Segment, Select, Correct: A Framework for Weakly-Supervised Referring Segmentation

TL;DR

This work tackles referring image segmentation without dense mask annotations by proposing Segment-Select-Correct (S+S+C), a three-stage framework. Stage 1 generates open-vocabulary instance masks for referred objects; Stage 2 performs zero-shot selection of the correct mask using CLIP with visual prompting; Stage 3 bootstraps a RIS model and uses constrained greedy matching to correct zero-shot errors, trained on pseudo-masks. The approach achieves state-of-the-art results in weakly-supervised RIS and narrows the performance gap to fully-supervised methods, with notable gains on datasets containing multiple referenced objects per image. The method offers a practical path to high-performing RIS without costly mask annotations and can adapt to future advances in open-vocabulary segmentation and vision-language grounding.

Abstract

Referring Image Segmentation (RIS) - the problem of identifying objects in images through natural language sentences - is a challenging task currently mostly solved through supervised learning. However, while collecting referred annotation masks is a time-consuming process, the few existing weakly-supervised and zero-shot approaches fall significantly short in performance compared to fully-supervised learning ones.
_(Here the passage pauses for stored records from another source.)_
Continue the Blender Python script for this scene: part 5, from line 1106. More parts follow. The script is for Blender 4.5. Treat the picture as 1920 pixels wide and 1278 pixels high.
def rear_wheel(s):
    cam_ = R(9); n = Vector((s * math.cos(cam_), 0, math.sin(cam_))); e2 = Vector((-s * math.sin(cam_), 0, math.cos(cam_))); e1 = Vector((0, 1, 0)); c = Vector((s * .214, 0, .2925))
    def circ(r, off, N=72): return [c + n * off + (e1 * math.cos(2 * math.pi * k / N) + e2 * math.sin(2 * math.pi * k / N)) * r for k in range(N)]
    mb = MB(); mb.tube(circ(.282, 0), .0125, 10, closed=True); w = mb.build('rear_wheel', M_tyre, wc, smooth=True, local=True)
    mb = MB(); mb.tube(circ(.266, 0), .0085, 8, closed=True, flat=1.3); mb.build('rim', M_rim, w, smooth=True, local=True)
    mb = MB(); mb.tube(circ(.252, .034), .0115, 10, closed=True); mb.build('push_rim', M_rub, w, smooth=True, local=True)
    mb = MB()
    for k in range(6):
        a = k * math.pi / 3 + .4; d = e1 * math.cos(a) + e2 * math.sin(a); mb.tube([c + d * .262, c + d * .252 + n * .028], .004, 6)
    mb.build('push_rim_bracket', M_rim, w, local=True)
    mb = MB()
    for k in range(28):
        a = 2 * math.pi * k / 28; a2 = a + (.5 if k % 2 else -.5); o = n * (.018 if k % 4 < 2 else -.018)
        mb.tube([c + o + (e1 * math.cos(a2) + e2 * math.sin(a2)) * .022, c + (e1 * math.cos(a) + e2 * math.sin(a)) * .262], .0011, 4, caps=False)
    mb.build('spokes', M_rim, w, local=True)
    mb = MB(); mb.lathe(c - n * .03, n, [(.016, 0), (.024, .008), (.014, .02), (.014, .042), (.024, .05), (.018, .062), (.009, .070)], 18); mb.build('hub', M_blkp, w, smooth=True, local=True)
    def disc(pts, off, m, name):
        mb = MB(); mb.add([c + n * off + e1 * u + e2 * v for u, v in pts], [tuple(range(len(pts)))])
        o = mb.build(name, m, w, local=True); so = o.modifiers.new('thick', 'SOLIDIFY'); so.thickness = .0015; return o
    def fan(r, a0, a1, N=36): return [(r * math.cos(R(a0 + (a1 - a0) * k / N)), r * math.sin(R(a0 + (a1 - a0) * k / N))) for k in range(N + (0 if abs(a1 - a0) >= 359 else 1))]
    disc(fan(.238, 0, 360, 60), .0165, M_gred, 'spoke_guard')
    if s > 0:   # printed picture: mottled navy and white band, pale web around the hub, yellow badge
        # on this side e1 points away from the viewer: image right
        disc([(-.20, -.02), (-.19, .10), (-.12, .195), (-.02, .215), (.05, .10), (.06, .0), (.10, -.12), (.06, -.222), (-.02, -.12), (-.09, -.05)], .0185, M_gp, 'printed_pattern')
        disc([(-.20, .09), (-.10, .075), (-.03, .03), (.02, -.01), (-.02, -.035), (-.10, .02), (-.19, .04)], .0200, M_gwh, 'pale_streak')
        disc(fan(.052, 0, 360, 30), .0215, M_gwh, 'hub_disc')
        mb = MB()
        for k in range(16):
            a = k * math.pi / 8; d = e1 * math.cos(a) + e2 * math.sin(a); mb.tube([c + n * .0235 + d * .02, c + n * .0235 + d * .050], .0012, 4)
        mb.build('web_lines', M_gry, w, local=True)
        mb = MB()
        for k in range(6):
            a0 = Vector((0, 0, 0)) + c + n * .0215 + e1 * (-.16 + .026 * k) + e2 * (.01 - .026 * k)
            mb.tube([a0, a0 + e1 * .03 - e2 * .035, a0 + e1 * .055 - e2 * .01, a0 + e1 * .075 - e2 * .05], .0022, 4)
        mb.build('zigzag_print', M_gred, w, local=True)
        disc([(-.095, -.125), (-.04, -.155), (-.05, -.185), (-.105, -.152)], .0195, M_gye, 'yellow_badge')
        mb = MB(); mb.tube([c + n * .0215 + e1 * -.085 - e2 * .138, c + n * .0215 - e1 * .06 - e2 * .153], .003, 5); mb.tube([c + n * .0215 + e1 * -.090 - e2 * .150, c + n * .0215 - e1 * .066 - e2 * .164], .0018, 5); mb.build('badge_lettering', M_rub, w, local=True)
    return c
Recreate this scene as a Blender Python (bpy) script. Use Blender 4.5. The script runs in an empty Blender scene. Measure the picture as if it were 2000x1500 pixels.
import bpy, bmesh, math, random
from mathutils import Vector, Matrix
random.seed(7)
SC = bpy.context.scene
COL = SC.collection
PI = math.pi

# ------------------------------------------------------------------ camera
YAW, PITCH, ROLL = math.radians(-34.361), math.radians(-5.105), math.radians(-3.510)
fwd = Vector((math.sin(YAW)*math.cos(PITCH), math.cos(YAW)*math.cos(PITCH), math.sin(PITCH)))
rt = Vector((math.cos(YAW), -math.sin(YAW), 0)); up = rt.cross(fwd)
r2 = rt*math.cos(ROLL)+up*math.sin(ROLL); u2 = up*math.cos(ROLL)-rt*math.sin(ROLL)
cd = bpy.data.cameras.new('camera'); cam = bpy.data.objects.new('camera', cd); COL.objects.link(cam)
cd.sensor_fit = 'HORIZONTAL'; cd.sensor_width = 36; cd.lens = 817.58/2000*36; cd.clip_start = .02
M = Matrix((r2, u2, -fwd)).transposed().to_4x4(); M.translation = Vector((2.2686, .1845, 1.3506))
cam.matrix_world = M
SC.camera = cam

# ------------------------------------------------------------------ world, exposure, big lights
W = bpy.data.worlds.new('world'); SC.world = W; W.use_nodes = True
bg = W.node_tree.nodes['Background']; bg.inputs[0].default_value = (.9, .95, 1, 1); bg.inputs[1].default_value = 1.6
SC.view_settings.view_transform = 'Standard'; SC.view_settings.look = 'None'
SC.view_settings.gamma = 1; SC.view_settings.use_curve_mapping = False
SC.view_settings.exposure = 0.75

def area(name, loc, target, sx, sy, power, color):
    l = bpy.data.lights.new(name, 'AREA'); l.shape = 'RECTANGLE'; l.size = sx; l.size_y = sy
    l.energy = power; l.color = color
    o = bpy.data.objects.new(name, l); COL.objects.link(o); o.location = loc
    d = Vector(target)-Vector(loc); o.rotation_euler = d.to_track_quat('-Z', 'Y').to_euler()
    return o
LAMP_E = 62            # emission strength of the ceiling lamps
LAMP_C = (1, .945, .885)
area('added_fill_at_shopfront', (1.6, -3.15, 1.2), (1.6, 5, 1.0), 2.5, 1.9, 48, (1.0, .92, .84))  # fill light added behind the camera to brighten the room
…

To bridge the performance gap without mask annotations, we propose a novel weakly-supervised framework that tackles RIS by decomposing it into three steps: obtaining instance masks for the object mentioned in the referencing instruction (segment), using zero-shot learning to select a potentially correct mask for the given instruction (select), and bootstrapping a model which allows for fixing the mistakes of zero-shot selection (correct). In our experiments, using only the first two steps (zero-shot segment and select) outperforms other zero-shot baselines by as much as 16.5%, while our full method improves upon this much stronger baseline and sets the new state-of-the-art for weakly-supervised RIS, reducing the gap between the weakly-supervised and fully-supervised methods in some cases from around 33% to as little as 7%. Code is available at https://github.com/fgirbal/segment-select-correct.

Figures (6)

• Figure 1: Segment, Select, Correct for Referring Image Segmentation: our three stage approach consists of using an open-vocabulary segmentation step from referring expressions to obtain all the candidate masks for the object in those sentences (segment, Stage 1), followed by a zero-shot instance choice module to select the most likely right mask (select, Stage 2), and then training a corrected RIS model using constrained greedy matching to fix the zero-shot mistakes (correct, Stage 3).
• Figure 2: Open-Vocabulary Segmentation from Referring Expressions: given a referring expression, we first extract the key noun phrase, project it to a set of context-specific classes, and then use open-vocabulary instance segmentation to obtain all the candidate masks for the object.
• Figure 3: Zero-Shot Choice for Referring Image Segmentation: following the main idea from yang2023fine, we choose a zero-shot mask from the candidate ones by performing a visual prompting to obtain images with the object highlighted via reverse blurring, and then use CLIP similarity to determine the most likely mask choice.
• Figure 4: Grounding + Constrained Greedy Matching: using set $\mathcal{S}_2$ masks, we start by pre-training a zero-shot bootstrapped model (ZSBootstrap) that grounds referring concepts which is used to initialize a corrected model trained using set $\mathcal{S}_1$ masks with constrained greedy matching.
• Figure 5: Object Instances per Image: distribution of the number of object instances, $\mathbf{O}_{i,j}$, referenced in each image, $I_i$, within the training sets of the studied datasets.